The TUC's report on Artificial Intelligence, published jointly with the AI Consultancy in May 2021, highlights the many ways in which using Artificial Intelligence in the employment field could lead to discrimination and calls for urgent legal reform in this area. The first problem is knowing what you are dealing with. There is no common definition of what AI is and, for an area which has such a pervasive influence in our everyday lives, this needs to be addressed.
Secondly, there is the problem of 'the black box'. Meaning, because the way in which algorithms are designed is not opaque, workers do not always know what factors are being used in decisions being made about them. The lack of transparency is at the heart of the report's critical appraisal.
What feels like a fringe, possibly academic area, is already making waves in some tangible ways. Take the decision in the Dutch courts, for example, against Uber Lyft, in which the Dutch courts held the dismissal by machine of several English drivers was unlawful, ordering that they should be reinstated. Although the case was brought under GDPR, which prohibits purely automated decision-making, the case highlights how there are traps for both employers and employees in this area. Although AI gives businesses greater opportunities for efficiency, slavish reliance on outcomes produced by machines can undermine the efficiency of the business, as the Uber case illustrates, as well as being unfair to employees.
The report mentions an Italian employment law decision against Deliveroo (judgment not available in English) in which criteria used to select workers for jobs were found to be indirectly discriminatory against women. Although the details of the case are not available, it is not hard to imagine how criteria like 'availability' and 'responsiveness', whilst apparently neutral, might disadvantage women more than men. Employers are used to considering whether redundancy selection criteria are in any way discriminatory but are less used to thinking whether terms of engagement, as applied to workers, have a discriminatory impact.
Since the employment relationship is one in which the employer's obligation of trust and confidence plays a key part, the report questions how AI is fit to deliver this. Many decisions require empathy and a human touch. In many scenarios employees also have a right to challenge decisions made about them and to know that their employer has not acted irrationally or perversely. Unless a machine can be trained to observe the duty of trust and confidence (think of the many ways in which handling human resource issues requires a nuanced approach), there is inevitably going to be a clash between human values and a machine-designated "field of values".

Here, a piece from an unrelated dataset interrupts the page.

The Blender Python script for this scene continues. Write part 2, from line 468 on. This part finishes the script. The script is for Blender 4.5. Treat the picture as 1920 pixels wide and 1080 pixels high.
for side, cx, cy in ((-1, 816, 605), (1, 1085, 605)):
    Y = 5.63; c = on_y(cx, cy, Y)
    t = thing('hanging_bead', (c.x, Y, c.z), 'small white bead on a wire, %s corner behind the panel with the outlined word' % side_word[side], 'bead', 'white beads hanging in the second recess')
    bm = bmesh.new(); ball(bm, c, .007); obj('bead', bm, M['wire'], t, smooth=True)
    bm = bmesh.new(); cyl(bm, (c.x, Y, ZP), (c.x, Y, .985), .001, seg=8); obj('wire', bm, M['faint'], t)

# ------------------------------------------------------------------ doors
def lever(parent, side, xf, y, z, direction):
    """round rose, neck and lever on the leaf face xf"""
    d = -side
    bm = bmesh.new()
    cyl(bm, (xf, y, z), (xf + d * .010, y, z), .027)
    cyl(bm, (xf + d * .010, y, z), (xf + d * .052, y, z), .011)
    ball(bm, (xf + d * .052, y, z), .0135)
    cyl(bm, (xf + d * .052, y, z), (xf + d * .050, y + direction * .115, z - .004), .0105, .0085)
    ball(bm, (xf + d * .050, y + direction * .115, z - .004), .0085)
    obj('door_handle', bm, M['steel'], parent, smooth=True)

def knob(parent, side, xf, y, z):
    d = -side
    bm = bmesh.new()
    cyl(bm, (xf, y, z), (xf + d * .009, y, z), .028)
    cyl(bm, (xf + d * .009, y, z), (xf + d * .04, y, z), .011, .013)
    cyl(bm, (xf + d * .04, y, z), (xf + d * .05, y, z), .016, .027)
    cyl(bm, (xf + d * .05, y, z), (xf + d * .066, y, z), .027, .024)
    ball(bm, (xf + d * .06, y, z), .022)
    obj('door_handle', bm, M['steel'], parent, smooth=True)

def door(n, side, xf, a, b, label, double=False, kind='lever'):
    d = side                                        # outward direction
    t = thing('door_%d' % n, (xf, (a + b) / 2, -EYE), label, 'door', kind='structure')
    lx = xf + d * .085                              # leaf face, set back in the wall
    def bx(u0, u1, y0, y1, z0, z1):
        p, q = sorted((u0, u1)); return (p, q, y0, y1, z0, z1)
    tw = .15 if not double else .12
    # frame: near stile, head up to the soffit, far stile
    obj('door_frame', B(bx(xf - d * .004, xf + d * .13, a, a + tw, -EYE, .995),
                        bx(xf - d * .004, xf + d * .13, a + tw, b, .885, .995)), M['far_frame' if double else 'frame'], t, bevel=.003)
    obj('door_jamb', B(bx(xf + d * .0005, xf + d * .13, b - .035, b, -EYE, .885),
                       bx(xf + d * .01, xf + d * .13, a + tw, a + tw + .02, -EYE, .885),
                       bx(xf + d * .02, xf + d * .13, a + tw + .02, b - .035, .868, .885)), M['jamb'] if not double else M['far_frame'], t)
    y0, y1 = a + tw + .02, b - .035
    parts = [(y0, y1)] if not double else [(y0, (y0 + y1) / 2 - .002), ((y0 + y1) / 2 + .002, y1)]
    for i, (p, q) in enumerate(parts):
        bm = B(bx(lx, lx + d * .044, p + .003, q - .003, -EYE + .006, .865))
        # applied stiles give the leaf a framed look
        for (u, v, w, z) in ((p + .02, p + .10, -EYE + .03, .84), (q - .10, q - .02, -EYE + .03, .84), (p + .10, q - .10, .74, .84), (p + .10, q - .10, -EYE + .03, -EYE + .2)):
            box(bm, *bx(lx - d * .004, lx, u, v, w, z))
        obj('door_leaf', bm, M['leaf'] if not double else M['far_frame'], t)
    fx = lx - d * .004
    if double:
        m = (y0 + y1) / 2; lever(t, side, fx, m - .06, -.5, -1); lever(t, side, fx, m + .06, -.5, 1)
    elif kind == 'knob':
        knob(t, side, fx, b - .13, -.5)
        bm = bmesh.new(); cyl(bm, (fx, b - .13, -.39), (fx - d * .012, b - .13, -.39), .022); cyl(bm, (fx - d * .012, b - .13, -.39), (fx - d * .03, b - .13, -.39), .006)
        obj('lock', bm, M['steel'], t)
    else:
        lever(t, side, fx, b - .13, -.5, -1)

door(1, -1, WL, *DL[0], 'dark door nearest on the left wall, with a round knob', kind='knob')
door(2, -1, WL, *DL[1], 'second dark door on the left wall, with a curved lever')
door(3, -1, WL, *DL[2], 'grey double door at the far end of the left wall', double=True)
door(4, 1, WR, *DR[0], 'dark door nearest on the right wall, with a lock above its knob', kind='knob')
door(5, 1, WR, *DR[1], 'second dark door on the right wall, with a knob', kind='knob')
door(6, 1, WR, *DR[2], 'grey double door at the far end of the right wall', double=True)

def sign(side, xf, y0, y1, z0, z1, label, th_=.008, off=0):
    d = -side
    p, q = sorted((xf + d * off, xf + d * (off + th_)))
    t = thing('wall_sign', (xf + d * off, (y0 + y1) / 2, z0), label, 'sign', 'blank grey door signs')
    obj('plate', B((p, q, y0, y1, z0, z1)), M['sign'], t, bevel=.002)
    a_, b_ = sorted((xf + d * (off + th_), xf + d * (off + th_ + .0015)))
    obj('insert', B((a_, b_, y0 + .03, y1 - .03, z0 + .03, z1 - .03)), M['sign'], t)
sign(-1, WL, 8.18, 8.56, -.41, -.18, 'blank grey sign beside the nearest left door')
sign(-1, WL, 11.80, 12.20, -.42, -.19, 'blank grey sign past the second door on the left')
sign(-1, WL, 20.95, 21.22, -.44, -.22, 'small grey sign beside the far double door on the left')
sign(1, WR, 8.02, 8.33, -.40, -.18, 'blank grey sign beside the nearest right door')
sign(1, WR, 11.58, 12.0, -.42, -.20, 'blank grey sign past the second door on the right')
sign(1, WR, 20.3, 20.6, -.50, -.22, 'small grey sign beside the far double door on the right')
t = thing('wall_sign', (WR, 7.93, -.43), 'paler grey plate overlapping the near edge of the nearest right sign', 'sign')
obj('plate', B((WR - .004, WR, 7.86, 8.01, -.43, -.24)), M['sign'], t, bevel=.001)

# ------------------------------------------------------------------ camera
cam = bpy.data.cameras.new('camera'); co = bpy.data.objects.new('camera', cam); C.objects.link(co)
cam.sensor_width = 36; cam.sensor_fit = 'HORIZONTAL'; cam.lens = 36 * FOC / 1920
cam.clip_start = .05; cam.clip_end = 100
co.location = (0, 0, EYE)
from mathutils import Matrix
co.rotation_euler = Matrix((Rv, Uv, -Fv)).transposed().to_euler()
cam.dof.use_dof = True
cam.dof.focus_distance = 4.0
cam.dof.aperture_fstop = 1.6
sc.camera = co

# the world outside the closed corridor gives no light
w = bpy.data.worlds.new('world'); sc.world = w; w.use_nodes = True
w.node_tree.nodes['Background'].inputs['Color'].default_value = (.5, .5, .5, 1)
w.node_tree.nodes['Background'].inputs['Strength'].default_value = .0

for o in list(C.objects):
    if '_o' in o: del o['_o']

Key recommendations from the report include the following:
- a "right to explainability" with regard to 'high risk' decision made by AI and a right to challenge any decision in which a machine plays a part
- an amendment to the Employment Rights Act 1996 to provide a right not to be dismissed or subjected to a detriment for the processing of inaccurate data
- making all those in the 'value chain' of provision of AI jointly and severally liable for any discriminatory AI
- statutory guidance on how to prevent discriminatory use of AI in the workplace
- a statutory right to disconnect from work technologies
- the development of ethical principles in relation to AI use in the workplace
- a duty to consult unions in relation to 'high risk' decisions involving AI in the workplace.
Given that the EU is also proposing a regulation on the safe use of AI, seeking to ensure an EU wide ethical framework and to limit the use of 'high risk' AI, we are likely to see something akin to the GDPR evolving in this sphere. Because the area is complex, any regulation will not happen overnight, but change is definitely coming.